__Exercise__. Print exactly the lines from the first one down to the line that contains "8), MT['rubber'], ho)", both included, and skip the pictures.

+---+

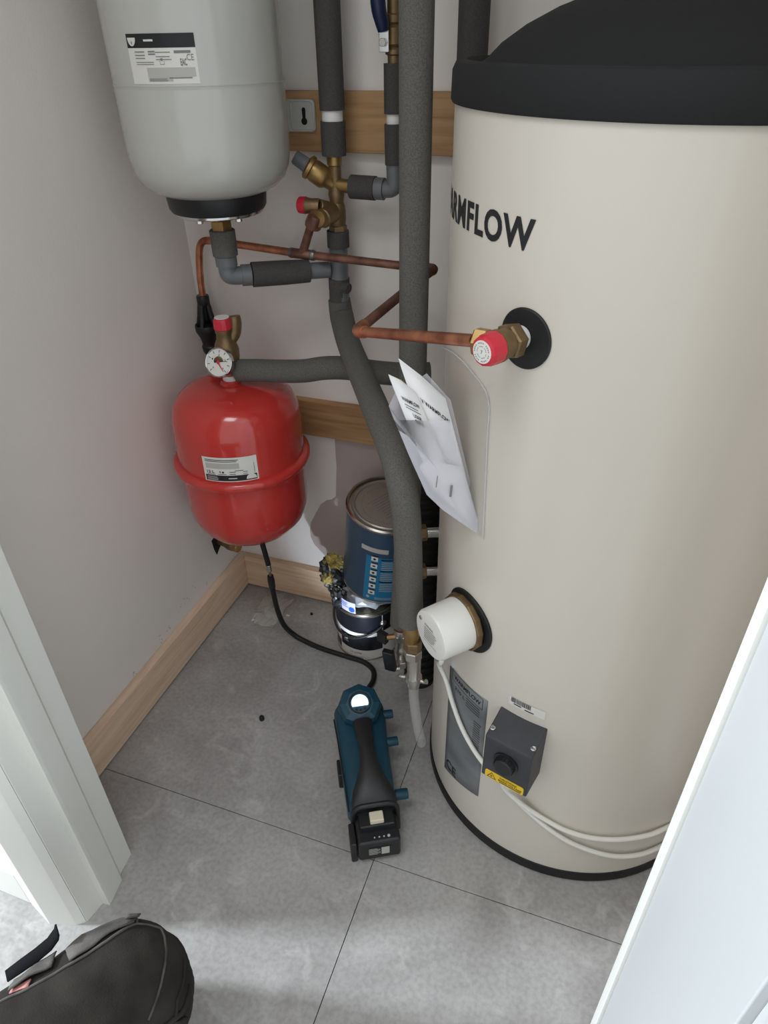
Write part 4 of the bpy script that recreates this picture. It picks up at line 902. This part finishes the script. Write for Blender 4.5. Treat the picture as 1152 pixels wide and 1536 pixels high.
# hose
ho = thing('air_hose', 'black rubber air hose looping from the red tank over the floor to the inflator', 'hose', (.30,-.168,.007))
part('upper_hose', MB().tube([(.1880,-.1980,.362),(.1925,-.199,.335),(.1965,-.198,.300),(.1970,-.195,.276)], .0062, 14, True, True, 5), MT['rubber'], ho)
part('ferrule', MB().cyl((.1970,-.195,.278),(.1955,-.1915,.256),.0068), MT['chrome'], ho, 'crimped metal ferrule')
part('valve_pin', MB().cyl((.1955,-.1915,.257),(.1945,-.189,.234),.0032), BR, ho)
part('chuck', MB().tube([(.1945,-.189,.238),(.194,-.188,.222),(.1935,-.186,.200)], [.0070,.0088,.0080], 14, True, True, 4), MT['black'], ho)
part('floor_hose', MB().tube([(.1935,-.186,.204),(.1940,-.183,.150),(.1960,-.176,.095),(.2020,-.166,.050),(.2200,-.158,.020),(.2430,-.158,.0085),(.2972,-.1681,.0068),(.3733,-.174,.0068),(.4196,-.1774,.0068),(.4520,-.195,.0068),(.4640,-.226,.008),(.4640,-.262,.014),(.4690,-.300,.026),ip(.326,0,.044)], .0064, 14, True, True, 8), MT['rubber'], ho)

# ------------------------------------------------------------------ bits on the floor
def crumple(name, label, c, w, d, hgt, m, seed, cat, n=9):
    rows = []
    for j in range(n):
        r = []
        for i in range(n):
            x = (i/(n-1)-.5); y = (j/(n-1)-.5); q = Vector((x*5+seed, y*5, 0)); e = 1+.35*noise.noise(q*.8)
            r.append(Vector((c[0]+x*w*e+.02*noise.noise(q+Vector((9,0,0)))*w*5, c[1]+y*d*e, c[2]+.0006+hgt*(.5+.9*abs(noise.noise(q*1.3)))*(1-1.2*max(abs(x),abs(y)))))) 
        rows.append(r)
    return tag(part(name, MB().sheet(rows, smooth=False), m), label, cat)
crumple('plastic_scrap', 'crumpled scrap of clear film on the floor beside the air hose', (.115,-.085,0), .075, .115, .030, MT['scrap'], 2.7, 'wrapper')
tag(part('valve_cap', MB().lathe([(0,0),(.0058,0),(.006,.001),(.0055,.009),(.004,.011),(0,.011)], (.2577,-.4119,0), TZ, 14), MT['rubber']), 'tiny black valve cap alone on the grey floor', 'cap')
tag(part('grit_piece', MB().lathe([(0,0),(.004,0),(.0035,.004),(0,.005)], (.222,-.055,0), TZ, 7, False), MT['rubber']), 'small black crumb on the floor by the back skirting', 'debris')
tag(part('paper_chip', MB().box((.158,-.083,.0),(.168,-.078,.0012)), MT['paper']), 'tiny white paper chip on the floor near the film scrap', 'debris')

# ------------------------------------------------------------------ kneeling person, bottom left corner
bm = bmesh.new()
chain = [((.464,-1.028,.312), .094), ((.416,-1.103,.306), .097), ((.346,-1.208,.304), .100), ((.255,-1.335,.32), .106), ((.15,-1.48,.38), .11)]
shin = [((.445,-1.020,.275), .07), ((.405,-1.015,.215), .066), ((.335,-1.012,.130), .062), ((.265,-1.012,.058), .048), ((.300,-.985,.035), .036)]
def leg_mesh():
    me = bpy.data.meshes.new('leg'); pts = [c[0] for c in chain]+[c[0] for c in shin[1:]]
    ed = [(i, i+1) for i in range(len(chain)-1)]+[(0, len(chain))]+[(len(chain)+i, len(chain)+i+1) for i in range(len(shin)-2)]
    me.from_pydata(pts, ed, []); o = bpy.data.objects.new('leg', me); COL.objects.link(o)
    sk = o.modifiers.new('skin', 'SKIN'); rad = [c[1] for c in chain]+[c[1] for c in shin[1:]]
    for i, v in enumerate(me.skin_vertices[0].data): v.radius = (rad[i], rad[i]); v.use_root = (i == len(chain)-1)
    sb = o.modifiers.new('sub', 'SUBSURF'); sb.levels = 4; sb.render_levels = 4
    bpy.context.view_layer.update()
    m2 = bpy.data.meshes.new_from_object(o.evaluated_get(bpy.context.evaluated_depsgraph_get())); bpy.data.objects.remove(o); return m2
lm = leg_mesh()
for v in lm.vertices:     # cloth folds, mostly behind and beside the knee
    p = v.co; q = Vector((p.x*9, p.y*9, p.z*14)); fold = noise.noise(q)*.5+abs(noise.noise(q*2.1+Vector((3,1,0))))*.6
    bk = min(1, max(.12, (.40-p.x)*4+(.28-p.z)*5)); v.co = p + v.normal*(.011*fold*bk + .0028*noise.noise(Vector((p.x*38, p.y*38, p.z*60))))
    if v.co.z < .002: v.co.z = .002+.05*(v.co.z-.002)
for p in lm.polygons: p.use_smooth = True
person = link('person', lm, MT['fabric']); tag(person, 'kneeling person in dusty black work trousers, only one knee showing', 'person')
bvh = BVHTree.FromPolygons([v.co.copy() for v in lm.vertices], [tuple(p.vertices) for p in lm.polygons])
def onleg(p, h=.0015):
    c, n, i, d = bvh.find_nearest(Vector(p)); return c+n*h
def seam(name, pts, r, m, lab=None):
    q = []
    for i in range(len(pts)-1):
        for k in range(8): q.append(onleg(Vector(pts[i]).lerp(Vector(pts[i+1]), k/8), r*.5))
    q.append(onleg(pts[-1], r*.5)); return part(name, MB().tube(q, r, 8, True, True, 2), m, person, lab)
def legpatch(name, c00, c10, c11, c01, m, lab=None, n=8, h=.0035, wav=.003):
    rows = []
    for j in range(n+1):
        t = j/n; a = Vector(c00).lerp(Vector(c01), t); b_ = Vector(c10).lerp(Vector(c11), t)
        rows.append([onleg(a.lerp(b_, i/n), h+wav*noise.noise(a.lerp(b_, i/n)*40)) for i in range(n+1)])
    return part(name, MB().sheet(rows), m, person, lab, solid=.0018)

seam('knee_seam', [(.4157,-.9822,.3409),(.4299,-.9946,.3609),(.4158,-1.0291,.3802),(.3965,-1.0643,.3863),(.374,-1.0948,.387),(.3429,-1.1259,.384)], .0017, MT['fabdust'], 'raised dusty seam across the knee')
seam('side_seam', [(.4299,-.9946,.3609),(.4526,-.9832,.3404),(.4827,-1.0093,.3548),(.4985,-1.0441,.3582),(.5031,-1.0768,.3529)], .0015, MT['fabdust'], 'dusty side seam')
seam('side_seam', [(.4973,-1.0004,.3269),(.5164,-1.0437,.3343),(.5207,-1.0574,.3257)], .0020, MT['fabric'])
legpatch('knee_pocket', (.3723,-1.0532,.3718), (.4157,-.9822,.3409), (.428,-.998,.364), (.394,-1.066,.386), MT['fabdust'], 'worn dusty knee pocket')
legpatch('pocket_flap', (.335,-1.100,.372), (.362,-1.058,.368), (.374,-1.076,.384), (.348,-1.116,.384), MT['fabdust'], 'dusty grey turned up pocket flap', 8, .006, .005)
legpatch('pocket_tag', (.408,-.988,.349), (.4165,-.978,.336), (.4235,-.986,.352), (.413,-.996,.362), MT['fabdust'], None, 4, .006, .002)
legpatch('torn_hole', (.344,-1.1075,.380), (.362,-1.095,.383), (.366,-1.103,.386), (.348,-1.116,.383), MT['skin'], 'pinkish skin showing through a torn hole', 5, .0022, .001)
rows = []
for k, (p, w) in enumerate([((.318,-1.098,.366), .008), ((.330,-1.083,.371), .009), ((.340,-1.068,.373), .0095), ((.348,-1.054,.376), .0095), ((.353,-1.044,.384), .0095), ((.356,-1.042,.394), .009)]):
    p = Vector(p); a = Vector((.80,-.55,.15)).normalized()*w; rows.append([p-a, p, p+a])
part('fastening_strap', MB().sheet(rows), MT['strap'], person, 'black fastening strap standing up', solid=.002)

# loose folds at the side of the knee
for a in ([(.515,-1.020,.315),(.519,-1.045,.318),(.512,-1.075,.330)], [(.505,-1.085,.340),(.515,-1.065,.325),(.520,-1.050,.300)]):
    seam('cloth_fold', a, .0032, MT['fabric'])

+---+

__Written solution__.
Write part 4 of the bpy script that recreates this picture. It picks up at line 902. This part finishes the script. Write for Blender 4.5. Treat the picture as 1152 pixels wide and 1536 pixels high.
# hose
ho = thing('air_hose', 'black rubber air hose looping from the red tank over the floor to the inflator', 'hose', (.30,-.168,.007))
part('upper_hose', MB().tube([(.1880,-.1980,.362),(.1925,-.199,.335),(.1965,-.198,.300),(.1970,-.195,.276)], .0062, 14, True, True, 5), MT['rubber'], ho)
part('ferrule', MB().cyl((.1970,-.195,.278),(.1955,-.1915,.256),.0068), MT['chrome'], ho, 'crimped metal ferrule')
part('valve_pin', MB().cyl((.1955,-.1915,.257),(.1945,-.189,.234),.0032), BR, ho)
part('chuck', MB().tube([(.1945,-.189,.238),(.194,-.188,.222),(.1935,-.186,.200)], [.0070,.0088,.0080], 14, True, True, 4), MT['black'], ho)
part('floor_hose', MB().tube([(.1935,-.186,.204),(.1940,-.183,.150),(.1960,-.176,.095),(.2020,-.166,.050),(.2200,-.158,.020),(.2430,-.158,.0085),(.2972,-.1681,.0068),(.3733,-.174,.0068),(.4196,-.1774,.0068),(.4520,-.195,.0068),(.4640,-.226,.008),(.4640,-.262,.014),(.4690,-.300,.026),ip(.326,0,.044)], .0064, 14, True, True, 8), MT['rubber'], ho)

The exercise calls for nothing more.